The automotive industry has always been committed to providing safety solutions. A beginning was made in 1934 in the United States when the first crash test was conducted.Road safety concerns came to the forefront sometime around 1958 when The World Forum for Harmonization of Vehicle Regulations, an international standards body focused on auto safety was established by the United Nations. Volvo Cars was the first company to introduce the three-point seat belt as a standard fitting way back in 1959. The company gave this technology royalty-free to all other car manufacturers. It is known to be the single most important life saver in car crashes across the world.

Today, there is a whole new generation of automobiles that incorporate a range of features ensuring safety of the passengers, the vehicle and those on the roads. A few years ago, these features would have sounded like a page out of science fiction but automotive brands across geographies have it as part of standard equipment.
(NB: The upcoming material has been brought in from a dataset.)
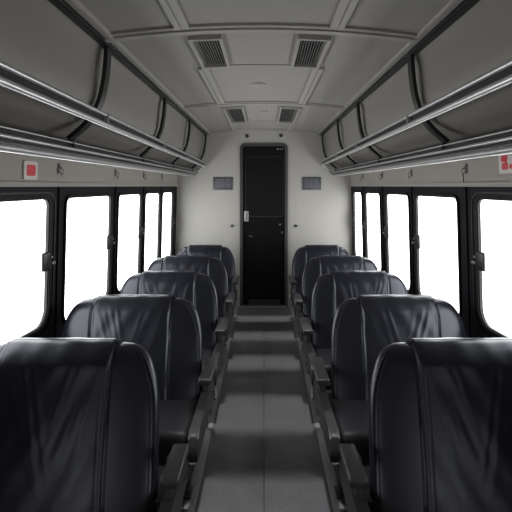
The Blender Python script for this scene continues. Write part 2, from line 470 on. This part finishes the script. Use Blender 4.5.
# red square signs on the headers
for s, side, (y, z0, z1, w) in ((-1, 'left', (2.59, 1.688, 1.796, .068)), (1, 'right', (2.485, 1.722, 1.842, .085))):
    f = wf(s)
    r = empty('safety_sign', (s * wall_x(y, z0), y, z0), 'white sign with a red square above the %s windows' % side, 'sign', 'red and white signs above the windows')
    ox, oy, oz = r.location
    g = lambda yy, z, dd: tuple(Vector(f(yy, z, dd)) - Vector((ox, oy, oz)))
    bm = plate_with_holes(rrect(y - w, y + w, z0, z1, .012, .012, 4), [], lambda a, b, q: g(a, b, q + .001), .010)
    link('sign_plate', bm, M['white'], r)
    h = z1 - z0
    if s < 0:
        loops = [rrect(y - w * .62, y + w * .62, z0 + h * .2, z0 + h * .8, .012, .012, 4)]
    else:
        loops = [rrect(y + w * .02, y + w * .70, z0 + h * .55, z0 + h * .86, .012, .012, 4), rrect(y - w * .05, y + w * .60, z0 + h * .18, z0 + h * .50, .010, .010, 4),
                 rrect(y + w * .1, y + w * .3, z0 + h * .46, z0 + h * .6, .004, .004, 3), rrect(y - w * .7, y - w * .2, z0 + h * .2, z0 + h * .42, .01, .01, 4)]
    bm = nb()
    for lp in loops:
        merge(bm, plate_with_holes(lp, [], lambda a, b, q: g(a, b, q + .0085), .0045))
    link('red_mark', bm, M['red'], r)

# ------------------------------------------------------------------ luggage racks
BR = {-1: [.95, 2.20, 3.47, 4.64, 5.90], 1: [1.05, 2.34, 3.66, 4.67, 5.90]}
TZ = {-1: lambda y: 2.032 - .0125 * y, 1: lambda y: 2.052 - .0125 * y}
TX = {-1: .79, 1: .772}
SHELL = spline([(.802, 2.385), (.828, 2.30), (.840, 2.20), (.852, 2.10), (.885, 2.025), (.96, 1.968), (1.06, 1.925), (1.16, 1.875), (1.20, 1.846)], 6)
BRK = spline([(.781, 2.375), (.785, 2.26), (.801, 2.14), (.831, 2.042), (.885, 1.962), (.972, 1.884)], 6)
for s, side in ((-1, 'left'), (1, 'right')):
    Y0 = .2
    r = empty('luggage_rack', (s * .95, 3.0, 1.78), 'long overhead luggage rack with aluminium rails above the %s windows' % side, 'luggage rack', 'overhead luggage racks')
    ox, oy, oz = r.location
    def L(a, y, z): return (s * a - ox, y - oy, z - oz)
    YE = YB - .03
    bm = nb(); sweep_profile(bm, [(s * a - ox, z - oz) for a, z in ribbon(SHELL, .012)], Y0 - oy, YE - oy)
    link('shell_panel', bm, M['shell'], r)
    bm = nb()
    sweep_profile(bm, [(s * a - ox, z - oz) for a, z in ((.955, 1.806), (1.36, 1.838), (1.36, 1.846), (.955, 1.814))], Y0 - oy, YE - .02 - oy)
    link('bottom_panel', bm, M['shell'], r)
    bm = nb(); p, q = sorted((s * .757 - ox, s * .803 - ox)); box(bm, p, q, Y0 - oy, YE - oy, 2.338 - oz, 2.384 - oz, .006, 2)
    link('ceiling_rail', bm, M['black'], r)
    tx = TX[s]; ys = [Y0 + (5.88 - Y0) * k / 24 for k in range(25)]
    def end_curve(z):   # tube turns outward at the far end
        return [L(tx + .012, 5.91, z), L(tx + .05, 5.935, z - .02), L(tx + .10, 5.945, z - .06)]
    bm = nb(); tube(bm, [L(tx, y, TZ[s](y)) for y in ys] + end_curve(TZ[s](5.9)), .0098, 12)
    link('upper_rail', bm, M['chrome'], r)
    bm = nb(); tube(bm, [L(tx, y, TZ[s](y) - .05) for y in ys] + end_curve(TZ[s](5.9) - .05), .0132, 12)
    link('hand_rail', bm, M['chrome'], r)
    bm = nb()
    A = [L(tx + .006, y, TZ[s](y) - .004) for y in ys]; B = [L(tx + .006, y, TZ[s](y) - .046) for y in ys]
    for off in (0, .006):
        pass
    va = [[bm.verts.new(Vector(p) + Vector((s * o, 0, 0))) for p in P] for P, o in ((A, 0), (B, 0), (B, .006), (A, .006))]
    for j in range(4):
        for k in range(len(ys) - 1):
            bm.faces.new((va[j][k], va[(j + 1) % 4][k], va[(j + 1) % 4][k + 1], va[j][k + 1]))
    bm.faces.new([va[j][0] for j in range(4)]); bm.faces.new([va[j][-1] for j in range(4)][::-1])
    link('rail_web', bm, M['black'], r)
    for nm, a, z, rad, m in (('bottom_rail', .95, 1.792, .0175, 'alu'), ('middle_rail', .953, 1.834, .0085, 'chrome'), ('thin_rail', .956, 1.866, .0042, 'chrome')):
        bm = nb(); tube(bm, [L(a, Y0, z), L(a, 3, z), L(a, 5.86, z), L(a - .02, 5.93, z + .01), L(a - .05, 5.955, z + .04)], rad, 12)
        link(nm, bm, M[m], r)
    bm = nb()     # black strip standing in for the shaded gaps between the lower rails
    sweep_profile(bm, [(s * a - ox, z - oz) for a, z in ((.966, 1.80), (.966, 1.868), (.972, 1.868), (.972, 1.80))], Y0 - oy, 5.93 - oy)
    link('rail_gap_shade', bm, M['black'], r)
    for y in BR[s]:
        bm = nb(); hwid = .027 if y < 5.5 else .018
        sweep_profile(bm, [(s * a - ox, z - oz) for a, z in ribbon(BRK, .020)], y - hwid - oy, y + hwid - oy)
        bmesh.ops.bevel(bm, geom=[e for e in bm.edges if abs(e.verts[0].co.y - e.verts[1].co.y) < 1e-6], offset=.004, segments=2, affect='EDGES')
        tube(bm, [L(.966, y, 1.888), L(.958, y, 1.868), L(.952, y, 1.838)], .008, 8)
        bk = link('bracket', bm, M['black'], r)
        bm = nb(); cyl(bm, L(.757, y, 2.352), (-s, 0, 0), .016, .014, 14, .012); cyl(bm, L(.748, y, 2.352), (-s, 0, 0), .007, .012, 10)
        link('bolt', bm, M['metal'], bk)
        bm = nb(); z = TZ[s](y); p, q = sorted((s * (tx - .0145) - ox, s * (tx + .004) - ox))
        box(bm, p, q, y - .006 - oy, y + .006 - oy, z - .060 - oz, z + .008 - oz, .003, 2)
        box(bm, *sorted((s * (tx) - ox, s * .835 - ox)), y - .010 - oy, y + .010 - oy, z - .035 - oz, z - .012 - oz, .003, 2)
        link('rail_clip', bm, M['alu'], bk)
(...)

Here are some radar enabled preventive safety features that makes the roads safer.

Adaptive Cruise Control– This system automatically adjusts the speed and distance of your car with the car ahead. It is ideal for highway drives where the driver does not have to use their feet and acceleration or deceleration can happen with a press of the button on the steering wheel.
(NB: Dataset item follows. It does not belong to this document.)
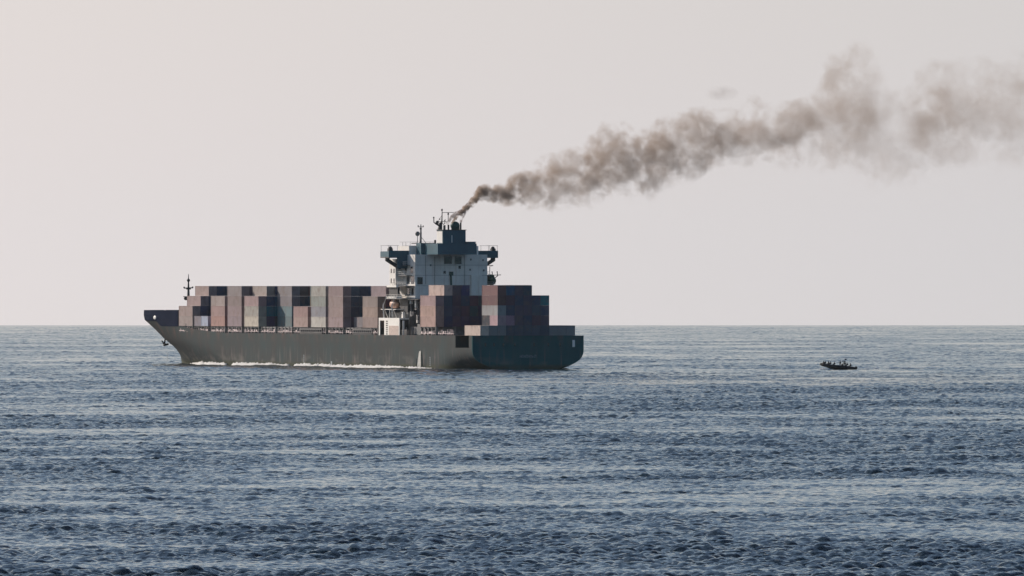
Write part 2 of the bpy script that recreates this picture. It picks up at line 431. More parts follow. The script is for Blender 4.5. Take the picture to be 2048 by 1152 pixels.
# fairleads as solid white shapes
def ring(u, p, z, r, mat, name, axis):
    mb = MB(); n_ = 16
    for k in range(n_):
        pass
    pts = []
    for k in range(n_ + 1):
        a = k * 2 * math.pi / n_
        if axis == 'p': pts.append((u + r*math.cos(a), p, z + r*1.1*math.sin(a)))
        else: pts.append((u, p + r*math.cos(a), z + r*1.5*math.sin(a)))
    mb.tube(pts, 0.16, 6); mb.ball((u, p, z), r * .98, *((1, .12, 1.1) if axis == 'p' else (.12, 1, 1.5)))
    return mb.build(name, mat, ship)
MB().ball((267.0, 15.87, 13.3), .6, 2.0, .4, 1.0, 14).build("fairlead", M['bright'], ship)  # solid white blob: bright sky through the opening put into paint
mb = MB().box(-0.12, 0.02, -13.5, -12.8, 6.0, 7.9); mb.build("fairlead", M['bright'], ship)
# transom fittings and worn lettering
mb = MB(); y = 2.3
for k, (wd, hh) in enumerate([(.5,.8),(.42,.8),(.5,.75),(.45,.8),(.5,.8),(.45,.7),(.3,.6),(.5,.8)]):
    yy = 2.4 - k * 0.6
    mb.box(-0.04, 0.01, yy, yy - .09, 3.1, 3.1 + hh); mb.box(-0.04, 0.01, yy - wd + .09, yy - wd, 3.1, 3.1 + hh)
    if k % 2 == 0: mb.box(-0.045, 0.01, yy - .1, yy - wd + .1, 3.1 + hh*.45, 3.1 + hh*.6)
    else: mb.box(-0.045, 0.01, yy - .1, yy - wd + .1, 3.1 + hh*.85, 3.1 + hh)
mb.build("lettering", M['mark'], ship)
mb = MB()
for yy in (12.6, 10.1, 7.4, 4.1, -1.5, -5.6, -9.0):
    MB().box(-0.07, 0.01, yy, yy - .5, 6.2, 7.1).build("mooring_port", M['glass'], ship)
mb.bm.free()
mb = MB(); mb.box(-0.10, 0.02, -16.1, 16.1, 8.72, 8.86); mb.build("rubbing_strip", M['hull'], ship)
# draught marks and plate seams along the side
mb = MB()
for u in (136.0, 33.0, 255.0):
    for k in range(5):
        mb.box(u, u + .5, HB - .02, HB + .02, .7 + k * .55, .95 + k * .55)
    mb.box(u - .1, u, HB - .02, HB + .015, .7, 3.15)
    mb.build("draught_mark", M['mark'], ship); mb = MB()
mb.bm.free()
mb = MB(); mb.box(112.6, 113.6, HB - .05, HB + .03, .2, 1.5); mb.build("side_mark", M['mark'], ship)
for uu in (37.3, 44.0, 233.0):
    MB().tube([(uu, HB + .04, .2), (uu, HB + .04, 2.7)], .09, 6).build("fender_bar", M['grey'], ship)

# anchor on the port bow
an = empty("anchor"); an.parent = ship; an.location = (275.2, 9.75, 6.4)
mb = MB(); mb.tube([(0, 0, 1.6), (0.5, 0.15, -.6)], .22, 8)
mb.build("shank", M['rubber'], an)
mb = MB(); mb.tube([(-1.0, .5, -.2), (-.3, .3, -1.1), (.6, .2, -1.2), (1.5, -.2, -.4)], [.14, .38, .38, .14], 8)
mb.tube([(0.3, 1.1, 0.1), (0.5, .2, -1.2), (.5, -1.0, -.9)], [.16, .4, .3], 8)
mb.build("fluke", M['rubber'], an)
mb = MB().ball((276.6, 9.4, 8.0), .75, 1, .6, 1); mb.build("hawsepipe", M['dark'], ship)

# main deck: coaming under the hatches, pedestals, sockets, rails
MB().box(30.0, 56.0, -13.4, 13.4, 9.1, 11.35).box(80.5, 243.8, -13.4, 13.4, 9.1, 10.95).build("hatch_coaming", M['grey'], ship)
BAY_F = [244.9, 231.2, 216.4, 201.8, 187.2, 172.8, 158.6, 145.2, 130.3, 115.9, 101.6, 87.6]
BAY_A = [41.2, 27.0]
for u0 in BAY_F + BAY_A:
    if u0 in (27.0,): continue
    zt = 10.95 if u0 > 60 else 11.35
    mb = MB(); ua = u0 - 12.19
    for k in range(5):
        uu = ua + .3 + k * 11.6 / 4
        mb.box(uu - .16, uu + .16, 15.2, 15.9, 9.1, zt)
    mb.box(ua, u0, 15.35, 15.75, zt - .32, zt - .02)
    mb.build("container_pedestal", M['grey'], ship)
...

Automatic Emergency Braking– It is an intelligent braking system that uses the radar and digital camera to sense other vehicles, pedestrians and large animals on the road.
If a collision is eminent and the driver does not respond in time, the system engages automatic braking to avoid a collision.

Driver Alert–One of the major driving hazards is when a driver veers off the lane due to fatigue. Safety technology incorporated in cars now is equipped with sensors alerts for drivers. An advanced version of this is the Lane Keep Aid that steers the car back to its lane in case the driver does not take corrective action. These are features that communicate with the driver as well as the vehicle and thereby ensuring safety of every one.

In some countries, there are road signs that warn motorists in real time of approaching trucks giving motorists enough time to regulate their speed.



An important aspect of safety is gender sensitivity. Volvo Cars has taken the leadership in making its cars safer for all passengers (children, women & men). The company’s research which involved analysis of 43,000 car crashes in over 40 years showed that women are more prone to injuries in a car crash. Armed with data, Volvo Cars developed car seats with WHIPS that reduces whiplash risk by half, Side Impact Protection System that reduces severe chest injuries by more than 50 percent, and Inflatable Curtain Airbag, which together with SIPS, reduces risk of head injuries by 75 percent.

Like in case of three-point seat belt innovation that was provided royalty-free, Volvo Cars has released the 40-year research to the world free of cost through an online library to enable other players enrich safety features in their cars.

There are governments that have put road safety high on their agenda and are using technology including Artificial Intelligence to reduce road fatalities. In some countries, there are road signs that warn motorists in real time of approaching trucks giving motorists enough time to regulate their speed. Road based sensors are also being used to calculate the density of traffic, regulate traffic lights accordingly, and reduce congestion thereby decrease driver fatigue. Some Indian civic authorities have also started work on installing Intelligent Traffic Management System.

The next step in road safety is ‘Autonomous Drive’ (AD) which is the game-changer for automotive industry. I have had instances where people in India are not sure about AD working here but, the opportunity India has to reduce fatalities is huge. If you look at the airlines, they run mostly on Auto-Pilot and I see the same for automotive industry in the future. Of course there will be challenges and infrastructure needs to be re-looked at for separating traffic that runs of different average speeds, and others. But isn’t there a challenge with any path-breaking technology? Haven’t we overcome big challenges in the past? The stakes are too high not to try.